# Brief:
Where a line contains the string "scene", copy that line.

# Records supplied:
━━━

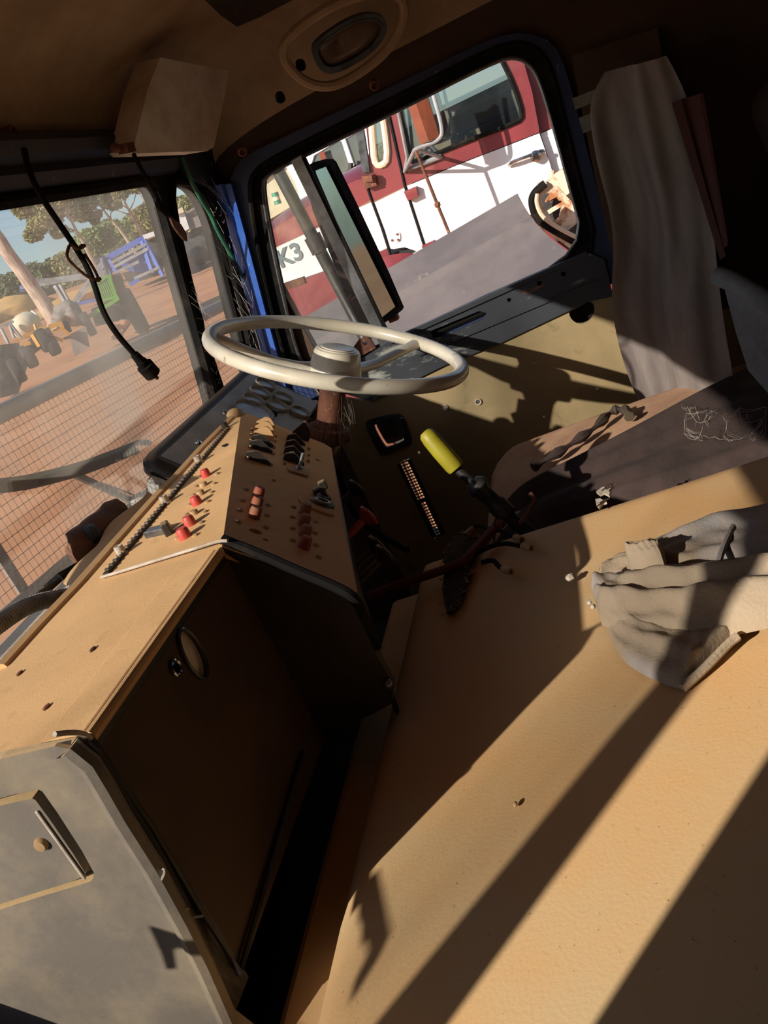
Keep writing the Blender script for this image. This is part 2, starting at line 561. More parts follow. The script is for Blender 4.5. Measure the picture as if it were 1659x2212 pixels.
# pressed khaki panel with the round hole and the row of screw holes
bm = NB()
pan = L([(690, 850), (800, 868), (960, 790), (1080, 742), (1270, 652), (1325, 640), (1362, 700)], DX - .01)
pan += [Vector((DX - .01, -.30, pan[-1].z - .05)), Vector((DX - .01, -.30, -1.08)), Vector((DX - .01, .70, -1.08)), Vector((DX - .01, .70, -.36))]
holes = [circ(PX(1257, 672, DX - .01), .03, (0, 1, 0), (0, 0, 1), 22)]
for hx, hy, hr in [(984, 757, .016), (1037, 730, .005), (1014, 763, .006), (941, 774, .006), (914, 780, .005), (961, 881, .005), (1033, 868, .005), (905, 978, .004), (1290, 840, .003), (1175, 900, .003)]:
    holes.append(circ(PX(hx, hy, DX - .01), hr, (0, 1, 0), (0, 0, 1), 10))
holes.append(chaikin(L([(806, 922), (812, 916), (850, 902), (860, 906), (874, 948), (870, 956), (838, 968), (830, 965)], DX - .01), 1))
vent_hole = L([(862, 1000), (884, 990), (958, 1150), (938, 1164)], DX - .01)
holes.append(vent_hole)
plate(bm, pan, holes, (.012, 0, 0))
obj('door_panel', bm, M['khaki_panel'], wallr_door)
for hx, hy in [(1014, 763), (941, 774), (961, 881), (1033, 868)]:
    bm = NB(); tube(bm, circ(PX(hx, hy, DX - .012), .0075, (0, 1, 0), (0, 0, 1), 12), .002, 6, True); obj('hole_rim', bm, M['white_cord'], wallr_door, True)
bm = NB(); grid(bm, lambda u, v: PX(1200 + 110 * u, 620 + 110 * v, DX + .045), 2, 2, .004); obj('dark_hole_backing', bm, M['black_hole'], wallr_door)  # black sheet added behind the round hole for the darkness inside the door
# perforated louvre: two strips of punched plate
bm = NB()
va, vb = PX(872, 997, DX - .012), PX(948, 1158, DX - .012)
vd = (vb - va); vl = vd.length; vd.normalize(); vs_ = vd.cross(Vector((1, 0, 0))).normalized()
hs = []
nrow = 26
for i in range(nrow):
    if i == 13: continue
    for s in (-1, 0, 1) if i < 13 else (-.5, .5):
        c = va + vd * (vl * (i + .7) / (nrow + .5)) + vs_ * s * .0075
        hs.append([c + vd * .0029 + vs_ * .0028, c + vd * .0029 - vs_ * .0028, c - vd * .0029 - vs_ * .0028, c - vd * .0029 + vs_ * .0028])
plate(bm, [va + vs_ * .02, va - vs_ * .02, vb - vs_ * .02, vb + vs_ * .02], hs, (.002, 0, 0))
obj('perforated_vent', bm, M['black_metal'], wallr_door, label='black perforated vent strip with light shining through')
# chrome-lined grab recess
bm = NB()
gp = L([(786, 915), (800, 905), (858, 893), (872, 900), (890, 950), (886, 962), (830, 985), (818, 980)], DX - .016)
gi = L([(806, 922), (812, 916), (850, 902), (860, 906), (874, 948), (870, 956), (838, 968), (830, 965)], DX - .016)
plate(bm, chaikin(gp, 1), [chaikin(gi, 1)], (.006, 0, 0))
hd = obj('grab_recess', bm, M['dark_chrome'], wallr_door, label='square metal pull recess')
bm = NB(); plate(bm, chaikin([p + Vector((.03, 0, 0)) for p in gi], 1), [], (.003, 0, 0)); obj('recess_bottom', bm, M['dark_chrome'], hd)
bm = NB()
for a, b in ((868, 905), (882, 955)): sph(bm, PX(a, b, DX - .018), .005, 1, (.6, 1, 1))
obj('rivet', bm, M['steel'], hd, True)
# fixed quarter light: divider post, glass, latch
bm = NB(); bar(bm, PX(641, 338, DX - .004), PX(838, 748, DX - .004), .032, .022, (1, 0, 0), .004)
obj('window_divider', bm, M['steel'], wallr_door, label='bare metal window divider post')
bm = NB(); bar(bm, PX(656, 340, DX - .012), PX(848, 742, DX - .012), .008, .012, (1, 0, 0)); obj('divider_rubber', bm, M['black_rubber'], wallr_door)
bm = NB(); plate(bm, L([(566, 395), (640, 343), (838, 738), (700, 800), (660, 790), (600, 590)], DX + .02), [], (.004, 0, 0))
obj('window_3', bm, G_CLEAR, kind='structure')
bm = NB()
plate(bm, L([(756, 760), (774, 735), (792, 727), (802, 735), (812, 752), (775, 772)], DX - .02), [circ(PX(788, 741, DX - .02), .006, (0, 1, 0), (0, 0, 1), 10)], (.008, 0, 0))
obj('quarter_latch', bm, M['rust'], wallr_door)

# body side around the door
bm = NB()
wx = DX + .02
plate(bm, [Vector((wx, -1.3, -1.12)), Vector((wx, 1.03, -1.12)), Vector((wx, .70, .34)), Vector((wx, -1.3, .34))],
      [chaikin(L([(x, y) for x, y in LO[:11]], wx)[:11] + [Vector((wx, -.12, -.5)), Vector((wx, -.12, -1.0)), Vector((wx, .6, -1.0)), Vector((wx, .66, -.4))], 1)], (.04, 0, 0))
obj('wall_right', bm, M['brown_panel'], kind='structure')
# A pillar: blue fold between the corner pane and the door
bm = NB()
P1 = [(470, 372), (500, 372), (508, 420), (552, 600), (612, 800), (640, 905)]
def apil(u, v):
    k = u * 4.999; i = int(k); f = k - i
    q = [WS(440, 405), WS(478, 480), WS(505, 570), WS(535, 680), WS(562, 790), WS(580, 860)]
    r_ = [PX(500, 400, DX), PX(520, 480, DX), PX(545, 570, DX), PX(578, 690, DX), PX(610, 800, DX), PX(630, 870, DX)]
    a = lerp(q[i], q[i + 1], f) + Vector((.006, -.006, 0)); b = lerp(r_[i], r_[i + 1], f) + Vector((-.006, -.004, 0))
    p = lerp(a, b, v)
    bul = (0.0, .016, .022, .012, .018, .0)
    kk = v * 5; j = min(int(kk), 4); g = kk - j
    return p + Vector((-.8, -.6, 0)) * (bul[j] * (1 - g) + bul[j + 1] * g)
grid(bm, apil, 24, 15, .006)
ap = obj('trim_2', bm, M['blue_paint'], kind='structure', smooth=True)
bm = NB(); tube(bm, [WS(a, b, -.012) for a, b in [(440, 400), (474, 470), (498, 565), (520, 650), (545, 760), (560, 850)]], .014, 8); obj('pillar_seal', bm, M['black_rubber'], ap, True)
bm = NB(); plate(bm, [WS(396, 322, -.03), WS(480, 300, -.03), WS(545, 330, -.03), WS(520, 400, -.03), WS(500, 440, -.02), WS(470, 430, -.018), WS(440, 398, -.02), WS(405, 378, -.02)], [], (0, .012, 0)); obj('corner_gusset', bm, M['dark_blue_paint'], ap)

# ---- roof lining: a shallow vault with coved edges
def roof(x, y):
    ex = max(min(2.115 - x, x + .13), 0); ey = max(.715 - y, 0)
    f1 = math.sqrt(max(0, 1 - (1 - min(ex / .30, 1)) ** 2)); f2 = math.sqrt(max(0, 1 - (1 - min(ey / .34, 1)) ** 2))
    return .20 + .05 * f2 + .17 * min(f1, 1) * (.35 + .65 * f2) + .02 * f1 * f2
bm = NB()
grid(bm, lambda u, v: (-.13 + 2.245 * u, .715 - 2.0 * v, roof(-.13 + 2.245 * u, .715 - 2.0 * v)), 60, 60, .01)
obj('ceiling', bm, M['headliner'], kind='structure', smooth=True, angle=60)
# outer roof skin
bm = NB(); box(bm, (.99, -.28, .47), (2.36, 2.08, .03), bev=.01); obj('roof_skin', bm, M['blue_paint'], kind='structure')
# dark hatch in the lining, top edge of the picture
def PR(px, py, o=.004):
    r = ray(px, py); t_ = .3
    while t_ < 4 and (r * t_).z < roof((r * t_).x, (r * t_).y) - o: t_ += .002
    return r * t_
bm = NB()
hq = [(380, -60), (440, -2), (478, 34), (512, 58), (560, 38), (640, -4), (720, -48), (600, -160), (450, -140)]
hpts = [PR(a, b, .006) for a, b in hq]
hc = sum(hpts, Vector()) / len(hpts)
grid(bm, lambda u, v: PR(hq[0][0] * 0 + (hq[int(u * 9) % 9][0]) * v + 550 * (1 - v), hq[int(u * 9) % 9][1] * v - 50 * (1 - v), .022), 9, 5)
obj('trim_3', bm, M['headliner_dark'], kind='structure')

# ---- floor, back, passenger side
bm = NB(); box(bm, (.99, -.10, -1.11), (2.3, 2.5, .03)); obj('floor', bm, M['floor_mat'], kind='structure')
bm = NB(); box(bm, (.99, -1.28, -.4), (2.3, .03, 1.55)); obj('wall_back', bm, M['headliner_dark'], kind='structure')
bm = NB()
lx = -.14
q = lambda y, z: Vector((lx, y, z))
plate(bm, [q(-1.3, -1.12), q(.74, -1.12), q(.735, -.345), q(.728, -.1), q(.728, .0), q(.72, .10), q(.70, .34), q(-1.3, .34)],
      [[q(.54, -.36), q(.676, -.36), q(.690, .0), q(.69, .12), q(.66, .19), q(.54, .20)]], (.03, 0, 0))
obj('wall_left', bm, M['brown_panel'], kind='structure')  # unseen wall left solid over the main window, shaped to block the sun

# ---- rear pillar trim with two riveted plates
bm = NB()
plate(bm, [PX(1236, 120, 2.07), PX(1420, 60, 2.07), PX(1500, 600, 2.07), PX(1380, 720, 2.07), PX(1335, 600, 2.07), PX(1288, 390, 2.07)], [], (.03, 0, 0))
tr4 = obj('trim_4', bm, M['brown_panel'], kind='structure')
for k, pts in enumerate([[(1236, 213), (1288, 192), (1296, 216), (1243, 237)], [(1250, 255), (1300, 236), (1310, 268), (1260, 288)]]):
    bm = NB(); plate(bm, L(pts, 2.066), [], (.003, 0, 0))
    a, b, c, d = L(pts, 2.0645)
    for f in (.33, .66): bar(bm, lerp(a, d, f), lerp(b, c, f), .0015, .002, (1, 0, 0))
    t_ = obj('data_plate', bm, M['label_plate'], label=('upper of two small grey ribbed plates on the pillar behind the door window', 'lower of two small grey ribbed plates on the pillar behind the door window')[k], cat='plate', group='plates on the rear pillar')

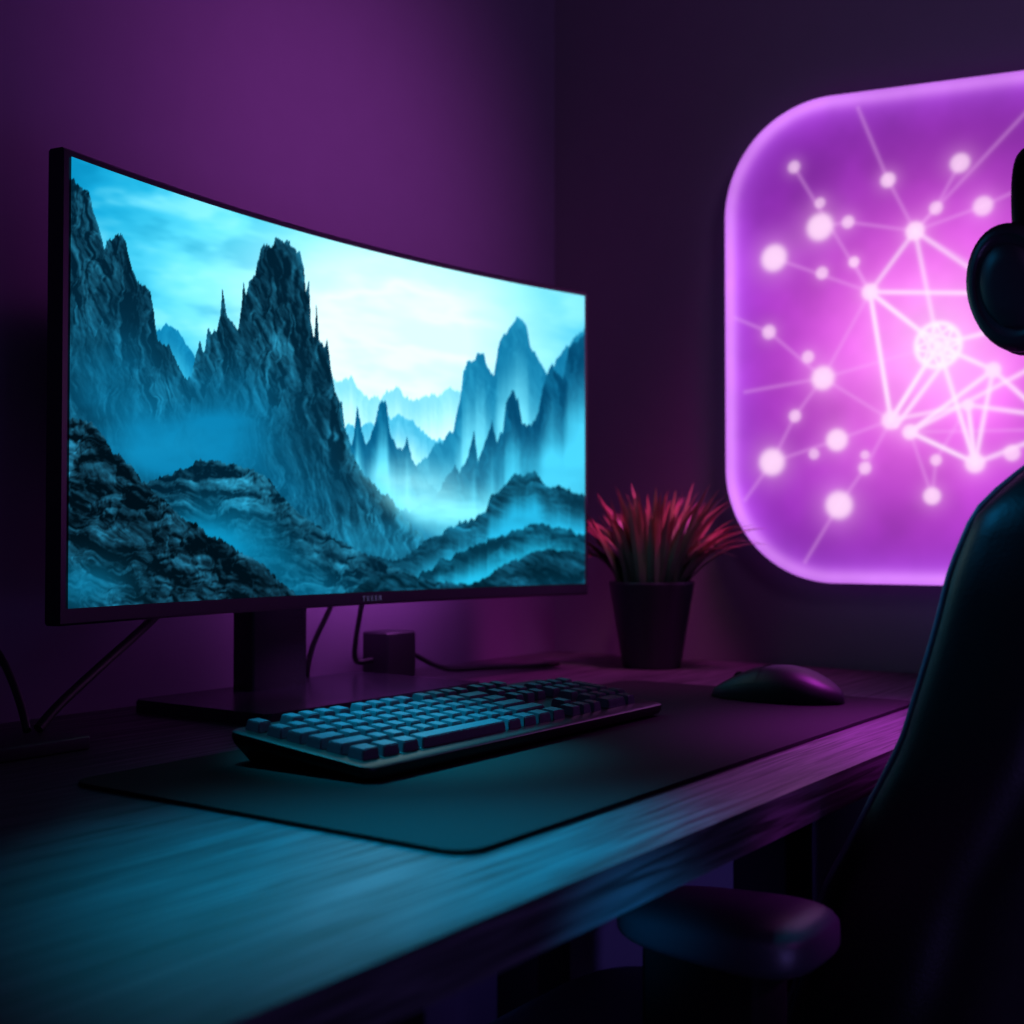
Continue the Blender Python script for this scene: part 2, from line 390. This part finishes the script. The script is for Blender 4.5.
# ------------------------------------------------------------------ keyboard
kx,ky=0.899,0.683; KZ=DT+0.0034
kb=thing('keyboard',(kx,ky,KZ),'black full-size keyboard with low square keys on desk mat','keyboard')
tilt=Matrix.Translation((0,0,0.0140))@Matrix.Rotation(math.radians(5.5),4,'X')
GAP=0.45
U=0.01852; UY=0.0214; W=(22+2*GAP)*U+0.020; D=0.154
def kplate():
    prof=[('f',0.0006,0.016),('f',0.0014,0.012),('t',-0.0038,0.0015),('t',0.0010,0.0),('t',0.0046,0.0006),('t',0.0056,0.003)]
    rings=[]
    for kind,z,ins in prof:
        r=0.012; x0,x1,y0,y1=-W/2+ins,W/2-ins,-D/2+ins*0.7,D/2-ins*0.7; ring=[]
        for cx,cy,a0 in ((x1-r,y1-r,0),(x0+r,y1-r,90),(x0+r,y0+r,180),(x1-r,y0+r,270)):
            for i in range(7):
                a=math.radians(a0+15*i); p=Vector((cx+r*math.cos(a),cy+r*math.sin(a),z))
                ring.append(tilt@p if kind=='t' else p)
        rings.append(ring)
    return loft('case',rings,M_case,ang=35)
attach(kplate(),kb)
for sx in (-0.18,0.18):
    attach(rbox('foot',(sx,0.050,0.0010),(0.03,0.012,0.0020),M_rubber,r=0.0006),kb)
    attach(rbox('foot',(sx,-0.050,0.0010),(0.03,0.010,0.0020),M_rubber,r=0.0006),kb)
kmesh={}
def keymesh(w,h):
    k=(round(w,3),round(h,3))
    if k in kmesh: return kmesh[k]
    bm=bmesh.new(); bmesh.ops.create_cube(bm,size=1)
    sx=w*U-0.0036; sy=h*UY-0.0050; hz=0.0088
    for v in bm.verts:
        ins=0.0026 if v.co.z>0 else 0
        v.co=Vector((v.co.x*(sx-ins),v.co.y*(sy-ins)+(0.0004 if v.co.z>0 else 0),(v.co.z+0.5)*hz))
    bmesh.ops.bevel(bm,geom=bm.edges[:],offset=0.0008,segments=2,affect='EDGES')
    bm.transform(tilt.to_3x3().to_4x4())
    bmesh.ops.recalc_face_normals(bm,faces=bm.faces)
    me=bpy.data.meshes.new('key'); bm.to_mesh(me); bm.free()
    me.polygons.foreach_set('use_smooth',[True]*len(me.polygons)); me.set_sharp_from_angle(angle=math.radians(40))
    me.materials.append(M_key); kmesh[k]=me; return me
def addkey(cx,cy,w=1,h=1):
    o=bpy.data.objects.new('key',keymesh(w,h)); COL.objects.link(o)
    o.location=tilt@Vector((-W/2+0.010+cx*U,D/2-0.0172-cy*UY,0.0050)); o.parent=kb
def row(y,ws,x0=0):
    x=x0
    for w in ws:
        if w<0: x+=-w; continue
        addkey(x+w/2,y,w); x+=w
row(0,[1,-1]+[1]*4+[-0.5]+[1]*4+[-0.5]+[1]*4+[-GAP]+[1]*3)
row(1.15,[1]*13+[2,-GAP]+[1]*3+[-GAP]+[1]*4)
row(2.15,[1.5]+[1]*12+[1.5,-GAP]+[1]*3+[-GAP]+[1]*3); addkey(15+2*GAP+3+3.5,2.65,1,2)
row(3.15,[1.75]+[1]*11+[2.25,-(3+2*GAP)]+[1]*3)
row(4.15,[2.25]+[1]*10+[2.75,-(1+GAP),1,-(1+GAP)]+[1]*3)
row(5.15,[1.25]*3+[6.25]+[1.25]*4+[-GAP]+[1]*3+[-GAP,2,1])
addkey(15+2*GAP+3+3.5,4.15,1,1)

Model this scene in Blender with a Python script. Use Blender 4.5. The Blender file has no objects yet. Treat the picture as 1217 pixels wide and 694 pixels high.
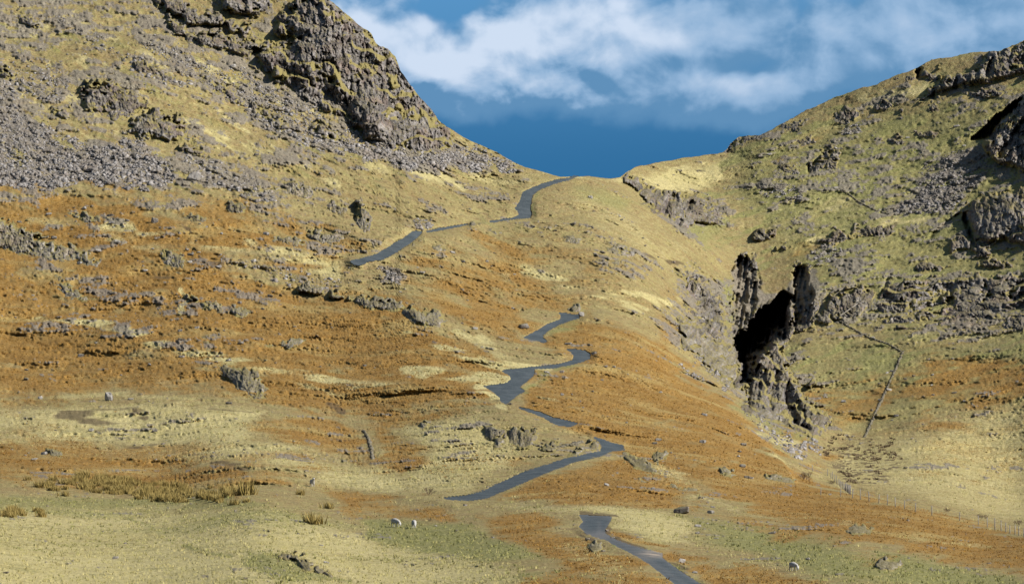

━━━

# The completed task:
Continue the Blender Python script for this scene: part 2, from line 390. This part finishes the script. The script is for Blender 4.5.
Model this scene in Blender with a Python script. Use Blender 4.5. The Blender file has no objects yet. Treat the picture as 1217 pixels wide and 694 pixels high.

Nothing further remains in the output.